IH(誘導加熱)定着技術

富士フイルムビジネスイノベーションでは、複合機やプリンターの消費電力を低減し、環境負荷を低減する技術の開発に取り組んでいます。

急速加熱で省エネとお客様の利便性を両立

複合機やプリンターでは、トナーを熱で溶かして定着させるための「定着装置」による消費電力が、機械全体の消費電力の60%~80%を占めています。従来の定着装置では、待機状態からすぐにお客様が利用いただけるように、予熱を持たせておくことが不可欠でした。そして、その予熱により電力の多くが消費されていました。

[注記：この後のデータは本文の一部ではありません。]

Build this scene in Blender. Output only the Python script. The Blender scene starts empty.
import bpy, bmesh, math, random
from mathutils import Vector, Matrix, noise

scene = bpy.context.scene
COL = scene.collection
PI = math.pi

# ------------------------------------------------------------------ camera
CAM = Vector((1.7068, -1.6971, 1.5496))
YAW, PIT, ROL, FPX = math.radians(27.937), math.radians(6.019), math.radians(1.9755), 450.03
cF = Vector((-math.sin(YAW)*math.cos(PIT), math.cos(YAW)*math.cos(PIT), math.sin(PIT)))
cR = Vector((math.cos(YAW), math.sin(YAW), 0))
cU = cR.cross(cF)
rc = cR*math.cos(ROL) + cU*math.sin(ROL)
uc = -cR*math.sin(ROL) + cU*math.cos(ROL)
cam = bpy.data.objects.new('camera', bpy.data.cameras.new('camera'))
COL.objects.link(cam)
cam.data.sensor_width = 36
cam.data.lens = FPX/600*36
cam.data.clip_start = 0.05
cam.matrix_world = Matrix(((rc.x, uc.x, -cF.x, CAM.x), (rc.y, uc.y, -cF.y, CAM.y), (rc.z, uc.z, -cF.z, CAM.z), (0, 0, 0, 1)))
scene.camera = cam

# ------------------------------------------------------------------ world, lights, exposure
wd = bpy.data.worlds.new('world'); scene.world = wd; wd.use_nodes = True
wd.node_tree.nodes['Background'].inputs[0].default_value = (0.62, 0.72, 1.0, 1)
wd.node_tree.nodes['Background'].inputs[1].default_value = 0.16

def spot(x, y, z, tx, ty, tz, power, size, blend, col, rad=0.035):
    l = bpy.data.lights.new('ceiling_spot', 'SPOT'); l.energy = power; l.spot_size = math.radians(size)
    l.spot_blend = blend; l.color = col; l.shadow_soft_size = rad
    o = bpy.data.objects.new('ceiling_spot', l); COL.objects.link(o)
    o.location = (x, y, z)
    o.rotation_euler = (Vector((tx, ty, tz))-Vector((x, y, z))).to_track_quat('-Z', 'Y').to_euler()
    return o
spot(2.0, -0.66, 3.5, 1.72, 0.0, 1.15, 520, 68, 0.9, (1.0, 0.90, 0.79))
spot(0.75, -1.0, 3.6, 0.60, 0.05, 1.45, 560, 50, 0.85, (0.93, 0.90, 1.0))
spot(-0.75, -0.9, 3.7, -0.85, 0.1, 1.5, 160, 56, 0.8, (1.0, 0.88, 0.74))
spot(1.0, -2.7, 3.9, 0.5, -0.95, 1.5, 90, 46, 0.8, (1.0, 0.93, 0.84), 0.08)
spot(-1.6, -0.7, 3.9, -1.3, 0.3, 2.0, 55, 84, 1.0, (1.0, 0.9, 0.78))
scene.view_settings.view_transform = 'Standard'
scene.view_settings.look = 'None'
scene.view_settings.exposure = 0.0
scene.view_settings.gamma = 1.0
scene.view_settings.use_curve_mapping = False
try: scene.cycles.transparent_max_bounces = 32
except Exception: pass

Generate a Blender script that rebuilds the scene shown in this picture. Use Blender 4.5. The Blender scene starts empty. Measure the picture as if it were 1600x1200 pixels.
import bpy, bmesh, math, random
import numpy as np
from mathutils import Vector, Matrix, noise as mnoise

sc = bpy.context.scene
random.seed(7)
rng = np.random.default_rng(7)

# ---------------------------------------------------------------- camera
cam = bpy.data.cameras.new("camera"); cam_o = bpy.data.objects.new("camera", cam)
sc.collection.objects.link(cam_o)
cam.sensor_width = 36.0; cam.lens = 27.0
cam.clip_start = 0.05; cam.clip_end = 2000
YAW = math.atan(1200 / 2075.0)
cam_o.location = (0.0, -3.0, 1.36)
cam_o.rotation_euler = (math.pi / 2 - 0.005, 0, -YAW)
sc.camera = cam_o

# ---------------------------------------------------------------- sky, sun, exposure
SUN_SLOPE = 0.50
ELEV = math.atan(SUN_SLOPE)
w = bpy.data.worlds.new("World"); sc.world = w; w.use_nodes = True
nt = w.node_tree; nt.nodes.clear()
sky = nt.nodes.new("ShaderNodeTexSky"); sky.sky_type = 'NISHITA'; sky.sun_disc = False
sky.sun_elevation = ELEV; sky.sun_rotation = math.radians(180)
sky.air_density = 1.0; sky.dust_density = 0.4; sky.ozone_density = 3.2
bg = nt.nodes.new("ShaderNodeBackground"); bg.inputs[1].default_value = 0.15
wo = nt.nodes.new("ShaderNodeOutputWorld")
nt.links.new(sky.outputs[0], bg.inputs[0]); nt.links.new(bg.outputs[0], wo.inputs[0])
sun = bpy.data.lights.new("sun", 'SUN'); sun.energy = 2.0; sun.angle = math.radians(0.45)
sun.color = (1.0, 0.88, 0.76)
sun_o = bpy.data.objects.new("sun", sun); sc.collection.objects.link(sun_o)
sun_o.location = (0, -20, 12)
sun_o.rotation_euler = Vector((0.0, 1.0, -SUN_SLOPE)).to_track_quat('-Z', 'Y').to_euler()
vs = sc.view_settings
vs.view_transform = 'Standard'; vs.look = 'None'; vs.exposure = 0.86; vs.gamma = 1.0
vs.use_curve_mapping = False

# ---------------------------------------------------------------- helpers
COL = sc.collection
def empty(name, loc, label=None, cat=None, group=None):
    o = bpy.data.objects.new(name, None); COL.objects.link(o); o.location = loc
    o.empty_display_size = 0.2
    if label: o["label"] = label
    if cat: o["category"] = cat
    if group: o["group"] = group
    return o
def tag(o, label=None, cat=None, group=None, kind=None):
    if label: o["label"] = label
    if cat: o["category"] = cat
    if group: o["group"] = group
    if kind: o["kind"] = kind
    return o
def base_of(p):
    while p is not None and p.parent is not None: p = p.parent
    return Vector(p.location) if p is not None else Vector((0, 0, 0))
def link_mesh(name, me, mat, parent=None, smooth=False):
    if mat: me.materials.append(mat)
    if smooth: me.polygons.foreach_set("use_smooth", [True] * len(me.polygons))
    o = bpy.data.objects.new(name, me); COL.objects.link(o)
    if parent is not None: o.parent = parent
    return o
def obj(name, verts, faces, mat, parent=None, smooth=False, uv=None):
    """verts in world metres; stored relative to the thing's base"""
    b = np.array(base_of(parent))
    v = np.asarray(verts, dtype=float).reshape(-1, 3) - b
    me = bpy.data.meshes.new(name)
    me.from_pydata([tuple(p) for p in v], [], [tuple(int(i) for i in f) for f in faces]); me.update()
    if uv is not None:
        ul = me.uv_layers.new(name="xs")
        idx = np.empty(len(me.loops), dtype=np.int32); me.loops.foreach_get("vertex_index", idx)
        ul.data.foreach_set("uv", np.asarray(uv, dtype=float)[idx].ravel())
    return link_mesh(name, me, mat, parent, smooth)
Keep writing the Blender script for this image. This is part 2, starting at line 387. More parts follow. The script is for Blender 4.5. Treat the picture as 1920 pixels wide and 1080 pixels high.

富士フイルムビジネスイノベーションでは、この消費電力削減に取り組み、急速加熱が可能な小熱容量の加熱部材を持つIH定着技術を開発しました。これまで電磁誘導による加熱が困難といわれていた非磁性金属の銅を数~十数μmまで薄膜化することにより、磁性金属同等に加熱できることを発見しました。

図1:誘導加熱比率

そして世界最薄(厚さ数ミクロン)の薄膜銅をIHベルトの発熱層に採用し、同時にIHの加熱効率を高めながらIHベルトの過度な温度上昇を抑える感温磁性合金などを採用したことで、予熱の必要なく、定着装置を世界最速3秒で立ち上げることを可能にし、省エネルギーとお客様の利便性の両立を実現しました。

図2:IH定着機の構造とIHベルトの断面図

本技術は、平成26年度科学技術分野の文部科学大臣表彰において科学技術賞(開発部門)を受賞しています。